Le représentant de cette nouvelle tendance prise par le groupe en fin d’album est "Fly With The Black Swan", à ranger aux côtés de "The Harvest", en encore plus barré toutefois. Pour preuve, écoutez les parties de clavier… Ce Henrik Klingenberg et ses influences prog’ ont décidément une influence déterminante sur le groupe. On ne s’en plaindra pas. Cette curiosité est entourée par un énigmatique "The Worlds Forgotten, The Words Forbidden", court mid-tempo ambiant qui ferait presque figure d’interlude. Ce titre n’est pas moins original que les autres, mais se situe à l’inverse dans une logique de facilité. Encore une chanson qui va diviser. Riche en atmosphères et haut en couleurs, Unia s’achève sur "Good Enough Is Good Enough", ballade piano/violons/voix à l’esprit vintage, où Tony Kakko se la joue crooner cajoleur. A défaut d’être la chanson de l’année, elle a le mérite de conclure sur une touche sucrée de marshmallow. Sonata Arctica doit probablement encore progresser dans ce style.

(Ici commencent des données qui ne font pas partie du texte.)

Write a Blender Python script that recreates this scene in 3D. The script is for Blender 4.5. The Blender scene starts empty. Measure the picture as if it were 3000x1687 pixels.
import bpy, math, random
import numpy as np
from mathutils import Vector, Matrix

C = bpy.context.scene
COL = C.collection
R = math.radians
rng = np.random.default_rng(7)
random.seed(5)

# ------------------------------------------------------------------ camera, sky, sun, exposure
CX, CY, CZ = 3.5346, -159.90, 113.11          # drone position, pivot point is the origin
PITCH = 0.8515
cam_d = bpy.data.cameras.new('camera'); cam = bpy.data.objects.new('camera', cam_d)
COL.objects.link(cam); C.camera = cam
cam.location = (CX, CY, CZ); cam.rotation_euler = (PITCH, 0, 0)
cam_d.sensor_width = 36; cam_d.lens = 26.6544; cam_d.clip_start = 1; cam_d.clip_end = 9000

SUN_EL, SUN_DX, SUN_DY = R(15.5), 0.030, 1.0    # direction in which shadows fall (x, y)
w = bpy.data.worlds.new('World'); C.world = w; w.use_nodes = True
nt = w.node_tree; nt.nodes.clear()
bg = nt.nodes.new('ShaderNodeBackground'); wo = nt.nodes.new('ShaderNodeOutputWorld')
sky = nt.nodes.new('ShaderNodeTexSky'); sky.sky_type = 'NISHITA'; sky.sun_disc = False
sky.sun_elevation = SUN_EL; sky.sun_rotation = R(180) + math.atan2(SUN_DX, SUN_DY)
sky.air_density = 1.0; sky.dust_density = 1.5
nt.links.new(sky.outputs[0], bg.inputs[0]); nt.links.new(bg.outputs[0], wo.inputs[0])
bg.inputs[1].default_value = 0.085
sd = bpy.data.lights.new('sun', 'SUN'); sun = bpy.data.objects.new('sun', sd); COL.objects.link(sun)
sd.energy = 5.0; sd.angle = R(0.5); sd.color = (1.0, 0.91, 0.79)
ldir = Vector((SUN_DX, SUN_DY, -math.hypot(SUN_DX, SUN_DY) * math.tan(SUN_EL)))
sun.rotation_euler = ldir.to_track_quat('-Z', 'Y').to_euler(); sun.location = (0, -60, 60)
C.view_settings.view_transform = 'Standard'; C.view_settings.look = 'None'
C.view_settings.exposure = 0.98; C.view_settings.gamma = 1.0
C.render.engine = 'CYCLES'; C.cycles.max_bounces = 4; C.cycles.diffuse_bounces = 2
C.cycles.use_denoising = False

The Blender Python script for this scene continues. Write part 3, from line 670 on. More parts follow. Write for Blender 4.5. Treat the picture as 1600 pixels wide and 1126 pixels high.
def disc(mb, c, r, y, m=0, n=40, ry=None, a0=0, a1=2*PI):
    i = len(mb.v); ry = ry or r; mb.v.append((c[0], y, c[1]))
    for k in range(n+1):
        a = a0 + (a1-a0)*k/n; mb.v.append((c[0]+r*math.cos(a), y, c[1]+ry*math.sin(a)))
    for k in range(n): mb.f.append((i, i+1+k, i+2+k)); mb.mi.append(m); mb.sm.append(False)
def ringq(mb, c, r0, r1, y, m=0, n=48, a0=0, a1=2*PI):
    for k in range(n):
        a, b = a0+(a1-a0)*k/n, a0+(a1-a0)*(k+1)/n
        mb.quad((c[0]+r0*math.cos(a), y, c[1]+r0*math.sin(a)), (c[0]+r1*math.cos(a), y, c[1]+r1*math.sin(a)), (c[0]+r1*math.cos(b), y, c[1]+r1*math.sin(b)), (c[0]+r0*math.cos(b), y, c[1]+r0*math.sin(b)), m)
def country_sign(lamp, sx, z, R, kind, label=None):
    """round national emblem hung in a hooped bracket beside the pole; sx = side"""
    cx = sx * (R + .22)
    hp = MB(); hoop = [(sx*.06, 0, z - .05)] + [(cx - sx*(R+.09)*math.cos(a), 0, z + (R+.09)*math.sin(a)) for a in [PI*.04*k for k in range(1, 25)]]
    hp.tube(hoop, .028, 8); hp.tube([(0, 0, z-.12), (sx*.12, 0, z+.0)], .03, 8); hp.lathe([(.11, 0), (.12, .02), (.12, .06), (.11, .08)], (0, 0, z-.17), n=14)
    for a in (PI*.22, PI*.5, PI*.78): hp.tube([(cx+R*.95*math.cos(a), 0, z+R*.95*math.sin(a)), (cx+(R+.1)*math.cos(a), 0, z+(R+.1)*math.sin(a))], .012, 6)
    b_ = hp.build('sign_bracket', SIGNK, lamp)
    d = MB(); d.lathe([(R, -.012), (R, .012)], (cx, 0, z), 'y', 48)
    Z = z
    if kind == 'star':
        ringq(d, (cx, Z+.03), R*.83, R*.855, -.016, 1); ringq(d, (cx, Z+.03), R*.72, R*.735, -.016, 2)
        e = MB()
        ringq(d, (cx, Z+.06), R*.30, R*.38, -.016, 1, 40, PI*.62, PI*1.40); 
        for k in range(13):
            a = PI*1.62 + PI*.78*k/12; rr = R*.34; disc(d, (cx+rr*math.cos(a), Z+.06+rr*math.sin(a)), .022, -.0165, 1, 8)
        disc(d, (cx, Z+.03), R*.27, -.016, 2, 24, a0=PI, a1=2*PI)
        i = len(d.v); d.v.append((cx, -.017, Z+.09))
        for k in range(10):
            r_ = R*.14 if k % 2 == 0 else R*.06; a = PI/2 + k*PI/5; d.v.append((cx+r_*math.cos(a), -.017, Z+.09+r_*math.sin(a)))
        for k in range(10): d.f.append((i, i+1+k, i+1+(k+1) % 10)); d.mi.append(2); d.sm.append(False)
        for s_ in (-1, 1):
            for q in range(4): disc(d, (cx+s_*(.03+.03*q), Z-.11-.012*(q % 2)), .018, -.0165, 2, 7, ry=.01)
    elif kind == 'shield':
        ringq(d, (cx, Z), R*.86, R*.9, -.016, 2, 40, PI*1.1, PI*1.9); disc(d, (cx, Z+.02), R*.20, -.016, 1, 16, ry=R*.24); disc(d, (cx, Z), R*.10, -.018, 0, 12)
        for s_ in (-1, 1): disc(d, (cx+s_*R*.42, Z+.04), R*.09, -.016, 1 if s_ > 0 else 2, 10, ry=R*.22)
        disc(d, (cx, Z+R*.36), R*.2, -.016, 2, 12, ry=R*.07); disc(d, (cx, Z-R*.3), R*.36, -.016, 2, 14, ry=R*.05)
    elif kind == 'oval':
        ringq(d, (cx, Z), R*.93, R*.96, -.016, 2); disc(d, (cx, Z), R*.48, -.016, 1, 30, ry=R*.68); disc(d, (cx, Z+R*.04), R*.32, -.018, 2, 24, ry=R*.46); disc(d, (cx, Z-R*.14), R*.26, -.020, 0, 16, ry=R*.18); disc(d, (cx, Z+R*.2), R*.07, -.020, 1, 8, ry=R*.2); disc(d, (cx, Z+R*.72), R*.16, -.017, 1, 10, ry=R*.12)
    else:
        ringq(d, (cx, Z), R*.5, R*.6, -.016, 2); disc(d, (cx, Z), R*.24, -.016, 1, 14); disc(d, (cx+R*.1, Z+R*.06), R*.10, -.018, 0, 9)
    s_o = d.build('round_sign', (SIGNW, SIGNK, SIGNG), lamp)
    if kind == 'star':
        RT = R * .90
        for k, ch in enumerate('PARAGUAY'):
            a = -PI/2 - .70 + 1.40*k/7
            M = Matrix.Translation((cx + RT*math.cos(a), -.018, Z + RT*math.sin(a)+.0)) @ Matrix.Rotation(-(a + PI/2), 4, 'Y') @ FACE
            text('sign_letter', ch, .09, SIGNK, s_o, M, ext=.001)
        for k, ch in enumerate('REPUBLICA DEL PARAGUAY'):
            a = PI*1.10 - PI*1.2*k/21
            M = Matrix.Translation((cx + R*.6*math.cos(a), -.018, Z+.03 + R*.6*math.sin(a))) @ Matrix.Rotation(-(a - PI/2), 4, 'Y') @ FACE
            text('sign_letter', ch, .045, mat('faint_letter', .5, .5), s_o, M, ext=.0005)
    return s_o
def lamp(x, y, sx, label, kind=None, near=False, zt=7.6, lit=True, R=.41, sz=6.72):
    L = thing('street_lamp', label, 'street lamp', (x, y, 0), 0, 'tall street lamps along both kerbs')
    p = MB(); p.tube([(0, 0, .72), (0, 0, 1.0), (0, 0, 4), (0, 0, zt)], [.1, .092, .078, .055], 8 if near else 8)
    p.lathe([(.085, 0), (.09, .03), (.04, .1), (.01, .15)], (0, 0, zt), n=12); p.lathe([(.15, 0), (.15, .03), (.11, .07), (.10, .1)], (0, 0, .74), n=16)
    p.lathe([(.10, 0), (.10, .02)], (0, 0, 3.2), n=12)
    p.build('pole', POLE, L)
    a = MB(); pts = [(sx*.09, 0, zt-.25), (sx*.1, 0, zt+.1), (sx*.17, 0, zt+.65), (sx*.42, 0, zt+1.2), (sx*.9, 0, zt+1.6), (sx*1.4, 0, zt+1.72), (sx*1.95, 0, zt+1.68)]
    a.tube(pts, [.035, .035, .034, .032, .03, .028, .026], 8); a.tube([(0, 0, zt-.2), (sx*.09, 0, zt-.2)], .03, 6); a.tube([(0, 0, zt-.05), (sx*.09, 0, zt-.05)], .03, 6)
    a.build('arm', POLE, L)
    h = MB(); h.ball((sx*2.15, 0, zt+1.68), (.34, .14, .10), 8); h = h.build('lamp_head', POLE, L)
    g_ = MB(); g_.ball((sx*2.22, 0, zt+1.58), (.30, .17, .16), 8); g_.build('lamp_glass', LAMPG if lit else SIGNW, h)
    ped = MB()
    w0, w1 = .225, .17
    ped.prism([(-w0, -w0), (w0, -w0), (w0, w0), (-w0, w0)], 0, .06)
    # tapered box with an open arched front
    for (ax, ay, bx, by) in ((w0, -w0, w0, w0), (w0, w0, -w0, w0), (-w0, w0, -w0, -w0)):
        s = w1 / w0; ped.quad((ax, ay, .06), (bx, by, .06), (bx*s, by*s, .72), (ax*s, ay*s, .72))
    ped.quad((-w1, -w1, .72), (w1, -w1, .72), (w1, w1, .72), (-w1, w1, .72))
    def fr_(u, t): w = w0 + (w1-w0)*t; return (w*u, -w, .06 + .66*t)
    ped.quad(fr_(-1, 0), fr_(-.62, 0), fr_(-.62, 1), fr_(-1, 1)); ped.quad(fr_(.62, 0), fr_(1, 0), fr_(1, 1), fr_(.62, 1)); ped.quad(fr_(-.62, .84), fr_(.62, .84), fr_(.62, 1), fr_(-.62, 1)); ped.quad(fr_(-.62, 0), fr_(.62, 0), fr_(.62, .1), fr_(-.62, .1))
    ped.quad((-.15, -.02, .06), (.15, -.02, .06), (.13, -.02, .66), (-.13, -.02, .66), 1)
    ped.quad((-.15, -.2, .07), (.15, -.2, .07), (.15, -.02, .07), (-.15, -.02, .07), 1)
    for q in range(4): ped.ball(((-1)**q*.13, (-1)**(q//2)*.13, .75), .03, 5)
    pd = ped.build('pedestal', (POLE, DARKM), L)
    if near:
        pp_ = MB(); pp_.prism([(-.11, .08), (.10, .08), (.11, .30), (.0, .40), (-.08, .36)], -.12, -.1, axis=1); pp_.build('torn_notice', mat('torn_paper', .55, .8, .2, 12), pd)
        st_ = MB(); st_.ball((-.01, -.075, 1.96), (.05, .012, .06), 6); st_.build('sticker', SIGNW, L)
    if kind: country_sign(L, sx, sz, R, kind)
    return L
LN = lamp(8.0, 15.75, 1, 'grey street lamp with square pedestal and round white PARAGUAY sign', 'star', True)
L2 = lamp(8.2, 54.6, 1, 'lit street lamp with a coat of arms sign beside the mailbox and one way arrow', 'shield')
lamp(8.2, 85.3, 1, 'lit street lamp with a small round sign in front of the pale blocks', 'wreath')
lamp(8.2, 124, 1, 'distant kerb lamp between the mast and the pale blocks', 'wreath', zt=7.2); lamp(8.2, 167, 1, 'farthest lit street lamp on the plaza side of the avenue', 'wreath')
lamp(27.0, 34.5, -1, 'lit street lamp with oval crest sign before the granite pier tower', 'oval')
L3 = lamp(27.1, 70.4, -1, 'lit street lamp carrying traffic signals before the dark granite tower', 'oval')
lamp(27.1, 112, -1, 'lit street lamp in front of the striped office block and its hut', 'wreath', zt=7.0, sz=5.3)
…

La surprise que constitue Unia ne sera pas acceptée aussi bien par tout le monde. C’est indéniablement l’album le plus difficile à appréhender de toute la discographie du groupe ; même si avec quelques écoutes, se révèlent quelques gimmicks significatifs (sons de guitare, de claviers, effets de voix connus, etc.). Il va falloir accepter la tendance prise par les cinq musiciens, devenus totalement indépendants de leurs influences premières, et pouvant désormais afficher une réelle identité. Peu importe ce qu’en disent les déçus, Unia, en dépit de quelques irrégularités qui subsistent, frôle musicalement l’excellence. Tant de nouveauté mérite bien un peu d’enthousiasme. Ce disque sera l’un des meilleurs de l’année 2007.